If appointed, Tom Cotton will set the stage for a disastrous war. In 2015, he told CNN it would only take "several days" to bomb Iran into oblivion and the operation would resemble 1998's Operation Desert Fox, Bill Clinton's four day raid on Iraq.

"It would be something more along the lines of what President Clinton did in December 1998 during Operation Desert Fox: Several days air and naval bombing against Iraq's weapons of mass destruction (WMD) facilities for exactly the same kind of behavior-for interfering with weapons inspectors and for disobeying Security Council resolutions," Cotton told the Family Research Council in 2015.

There is a problem with this, however. At the time, Iraq was working its way to failed state status under punitive sanctions that killed hundreds of thousands of Iraqis. "Whatever they do we will take reciprocal measures. All options are on the table," said a senior advisor to Iran's Supreme Leader, Ali Khamenei, after Trump decertified the nuclear deal and threatened to designate Iran's Revolutionary Guard as a terrorist group.

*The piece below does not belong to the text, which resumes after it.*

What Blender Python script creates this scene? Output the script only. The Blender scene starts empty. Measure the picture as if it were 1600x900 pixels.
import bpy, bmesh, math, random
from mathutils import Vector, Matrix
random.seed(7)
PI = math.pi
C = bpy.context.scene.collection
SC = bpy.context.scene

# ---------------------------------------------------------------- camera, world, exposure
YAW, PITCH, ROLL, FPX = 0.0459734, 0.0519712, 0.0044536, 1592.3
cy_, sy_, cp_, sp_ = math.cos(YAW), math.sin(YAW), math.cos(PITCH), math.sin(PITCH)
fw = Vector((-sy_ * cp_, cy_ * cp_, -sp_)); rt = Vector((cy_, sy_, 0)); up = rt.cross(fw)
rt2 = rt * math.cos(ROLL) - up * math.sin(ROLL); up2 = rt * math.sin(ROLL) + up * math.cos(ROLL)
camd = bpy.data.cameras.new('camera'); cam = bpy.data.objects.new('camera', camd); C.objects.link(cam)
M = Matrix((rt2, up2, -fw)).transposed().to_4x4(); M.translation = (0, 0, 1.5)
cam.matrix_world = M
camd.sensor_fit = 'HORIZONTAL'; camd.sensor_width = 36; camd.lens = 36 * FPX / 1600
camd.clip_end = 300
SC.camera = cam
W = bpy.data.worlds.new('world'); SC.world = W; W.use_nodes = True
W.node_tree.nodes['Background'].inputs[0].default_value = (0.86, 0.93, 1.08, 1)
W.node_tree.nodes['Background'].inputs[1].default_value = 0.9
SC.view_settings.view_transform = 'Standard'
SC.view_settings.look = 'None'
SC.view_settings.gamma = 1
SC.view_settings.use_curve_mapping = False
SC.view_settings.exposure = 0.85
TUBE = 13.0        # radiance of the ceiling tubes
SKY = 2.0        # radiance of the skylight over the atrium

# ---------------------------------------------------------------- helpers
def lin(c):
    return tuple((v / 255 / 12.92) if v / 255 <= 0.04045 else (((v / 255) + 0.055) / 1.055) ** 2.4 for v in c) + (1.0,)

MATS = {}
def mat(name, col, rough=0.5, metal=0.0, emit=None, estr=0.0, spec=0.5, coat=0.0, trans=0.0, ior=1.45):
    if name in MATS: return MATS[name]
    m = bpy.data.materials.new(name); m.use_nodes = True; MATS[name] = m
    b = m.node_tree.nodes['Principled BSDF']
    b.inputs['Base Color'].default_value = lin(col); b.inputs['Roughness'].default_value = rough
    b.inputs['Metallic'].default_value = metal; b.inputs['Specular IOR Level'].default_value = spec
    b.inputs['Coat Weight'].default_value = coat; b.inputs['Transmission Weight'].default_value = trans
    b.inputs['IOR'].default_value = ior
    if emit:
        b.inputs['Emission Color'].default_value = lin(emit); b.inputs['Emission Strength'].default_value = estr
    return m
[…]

Unlike Iraq, Iran has prepared for asymmetric war with the United States. It will shut down shipping in the Persian Gulf if Trump attacks. In addition, its Revolutionary Guard has long planned on mounting an insurgent and guerrilla campaign against an invading force trying to reach Iran's northern cities from its coastlines.

Are Donald Trump supporters ready for the damage that will be inflicted on our petroleum-based economy if Iran sinks tankers and blocks the Strait of Hormuz? Are they ready to shell out billions of dollars to launch an ill-fated war that will have a significantly different outcome than the neocon "cakewalk" in Iraq?